## YOUR GOAL
Copy out all of the material, matching it word for word.

## RECORDED DATA
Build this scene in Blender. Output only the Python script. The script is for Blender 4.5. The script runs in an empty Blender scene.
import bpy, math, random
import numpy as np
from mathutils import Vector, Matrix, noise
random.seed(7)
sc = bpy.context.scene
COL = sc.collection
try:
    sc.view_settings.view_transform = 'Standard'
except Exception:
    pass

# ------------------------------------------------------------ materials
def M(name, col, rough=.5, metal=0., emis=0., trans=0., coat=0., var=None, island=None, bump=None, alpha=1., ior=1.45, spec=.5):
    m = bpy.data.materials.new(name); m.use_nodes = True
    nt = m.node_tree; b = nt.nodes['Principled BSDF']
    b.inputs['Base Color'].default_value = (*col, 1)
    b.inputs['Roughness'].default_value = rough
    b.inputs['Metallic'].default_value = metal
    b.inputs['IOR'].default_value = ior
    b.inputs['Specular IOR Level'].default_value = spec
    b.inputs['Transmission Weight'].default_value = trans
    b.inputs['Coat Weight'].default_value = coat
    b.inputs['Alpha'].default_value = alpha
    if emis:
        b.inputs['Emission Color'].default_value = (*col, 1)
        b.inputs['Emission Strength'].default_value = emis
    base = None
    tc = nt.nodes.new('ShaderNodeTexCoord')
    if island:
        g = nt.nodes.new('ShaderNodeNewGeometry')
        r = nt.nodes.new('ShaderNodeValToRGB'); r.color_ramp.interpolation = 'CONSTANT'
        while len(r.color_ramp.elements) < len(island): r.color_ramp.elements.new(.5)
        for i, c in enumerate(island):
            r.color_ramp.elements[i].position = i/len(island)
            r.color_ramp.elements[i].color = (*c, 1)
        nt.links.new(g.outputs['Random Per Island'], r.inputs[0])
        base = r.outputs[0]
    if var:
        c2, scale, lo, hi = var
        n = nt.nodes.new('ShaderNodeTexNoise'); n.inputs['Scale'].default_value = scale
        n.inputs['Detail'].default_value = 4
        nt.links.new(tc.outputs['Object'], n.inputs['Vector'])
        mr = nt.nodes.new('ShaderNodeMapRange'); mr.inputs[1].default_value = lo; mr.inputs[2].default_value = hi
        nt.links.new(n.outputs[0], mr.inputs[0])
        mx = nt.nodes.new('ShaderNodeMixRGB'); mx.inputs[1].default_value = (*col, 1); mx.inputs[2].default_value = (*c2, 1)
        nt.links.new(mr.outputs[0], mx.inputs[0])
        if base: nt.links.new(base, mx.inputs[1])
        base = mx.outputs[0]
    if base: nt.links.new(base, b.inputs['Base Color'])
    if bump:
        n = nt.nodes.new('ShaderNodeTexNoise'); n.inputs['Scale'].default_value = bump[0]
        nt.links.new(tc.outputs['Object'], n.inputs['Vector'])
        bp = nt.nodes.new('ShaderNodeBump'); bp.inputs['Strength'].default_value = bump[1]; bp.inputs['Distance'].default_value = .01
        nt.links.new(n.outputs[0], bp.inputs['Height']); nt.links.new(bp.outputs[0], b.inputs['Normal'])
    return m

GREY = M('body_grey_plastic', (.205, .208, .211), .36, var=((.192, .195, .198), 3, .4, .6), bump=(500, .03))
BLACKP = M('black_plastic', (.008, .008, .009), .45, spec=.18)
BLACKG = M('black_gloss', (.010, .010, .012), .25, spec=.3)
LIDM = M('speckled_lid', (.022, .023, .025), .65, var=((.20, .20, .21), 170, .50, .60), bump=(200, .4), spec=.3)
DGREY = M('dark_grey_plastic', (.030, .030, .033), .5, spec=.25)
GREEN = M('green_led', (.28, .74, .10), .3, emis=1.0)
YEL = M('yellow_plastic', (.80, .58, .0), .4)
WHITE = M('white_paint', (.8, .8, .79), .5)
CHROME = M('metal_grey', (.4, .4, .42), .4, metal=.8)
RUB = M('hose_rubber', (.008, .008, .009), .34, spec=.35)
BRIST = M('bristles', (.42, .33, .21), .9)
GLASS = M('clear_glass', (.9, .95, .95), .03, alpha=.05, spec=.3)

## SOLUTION
Build this scene in Blender. Output only the Python script. The script is for Blender 4.5. The script runs in an empty Blender scene.
import bpy, math, random
import numpy as np
from mathutils import Vector, Matrix, noise
random.seed(7)
sc = bpy.context.scene
COL = sc.collection
try:
    sc.view_settings.view_transform = 'Standard'
except Exception:
    pass

# ------------------------------------------------------------ materials
def M(name, col, rough=.5, metal=0., emis=0., trans=0., coat=0., var=None, island=None, bump=None, alpha=1., ior=1.45, spec=.5):
    m = bpy.data.materials.new(name); m.use_nodes = True
    nt = m.node_tree; b = nt.nodes['Principled BSDF']
    b.inputs['Base Color'].default_value = (*col, 1)
    b.inputs['Roughness'].default_value = rough
    b.inputs['Metallic'].default_value = metal
    b.inputs['IOR'].default_value = ior
    b.inputs['Specular IOR Level'].default_value = spec
    b.inputs['Transmission Weight'].default_value = trans
    b.inputs['Coat Weight'].default_value = coat
    b.inputs['Alpha'].default_value = alpha
    if emis:
        b.inputs['Emission Color'].default_value = (*col, 1)
        b.inputs['Emission Strength'].default_value = emis
    base = None
    tc = nt.nodes.new('ShaderNodeTexCoord')
    if island:
        g = nt.nodes.new('ShaderNodeNewGeometry')
        r = nt.nodes.new('ShaderNodeValToRGB'); r.color_ramp.interpolation = 'CONSTANT'
        while len(r.color_ramp.elements) < len(island): r.color_ramp.elements.new(.5)
        for i, c in enumerate(island):
            r.color_ramp.elements[i].position = i/len(island)
            r.color_ramp.elements[i].color = (*c, 1)
        nt.links.new(g.outputs['Random Per Island'], r.inputs[0])
        base = r.outputs[0]
    if var:
        c2, scale, lo, hi = var
        n = nt.nodes.new('ShaderNodeTexNoise'); n.inputs['Scale'].default_value = scale
        n.inputs['Detail'].default_value = 4
        nt.links.new(tc.outputs['Object'], n.inputs['Vector'])
        mr = nt.nodes.new('ShaderNodeMapRange'); mr.inputs[1].default_value = lo; mr.inputs[2].default_value = hi
        nt.links.new(n.outputs[0], mr.inputs[0])
        mx = nt.nodes.new('ShaderNodeMixRGB'); mx.inputs[1].default_value = (*col, 1); mx.inputs[2].default_value = (*c2, 1)
        nt.links.new(mr.outputs[0], mx.inputs[0])
        if base: nt.links.new(base, mx.inputs[1])
        base = mx.outputs[0]
    if base: nt.links.new(base, b.inputs['Base Color'])
    if bump:
        n = nt.nodes.new('ShaderNodeTexNoise'); n.inputs['Scale'].default_value = bump[0]
        nt.links.new(tc.outputs['Object'], n.inputs['Vector'])
        bp = nt.nodes.new('ShaderNodeBump'); bp.inputs['Strength'].default_value = bump[1]; bp.inputs['Distance'].default_value = .01
        nt.links.new(n.outputs[0], bp.inputs['Height']); nt.links.new(bp.outputs[0], b.inputs['Normal'])
    return m

GREY = M('body_grey_plastic', (.205, .208, .211), .36, var=((.192, .195, .198), 3, .4, .6), bump=(500, .03))
BLACKP = M('black_plastic', (.008, .008, .009), .45, spec=.18)
BLACKG = M('black_gloss', (.010, .010, .012), .25, spec=.3)
LIDM = M('speckled_lid', (.022, .023, .025), .65, var=((.20, .20, .21), 170, .50, .60), bump=(200, .4), spec=.3)
DGREY = M('dark_grey_plastic', (.030, .030, .033), .5, spec=.25)
GREEN = M('green_led', (.28, .74, .10), .3, emis=1.0)
YEL = M('yellow_plastic', (.80, .58, .0), .4)
WHITE = M('white_paint', (.8, .8, .79), .5)
CHROME = M('metal_grey', (.4, .4, .42), .4, metal=.8)
RUB = M('hose_rubber', (.008, .008, .009), .34, spec=.35)
BRIST = M('bristles', (.42, .33, .21), .9)
GLASS = M('clear_glass', (.9, .95, .95), .03, alpha=.05, spec=.3)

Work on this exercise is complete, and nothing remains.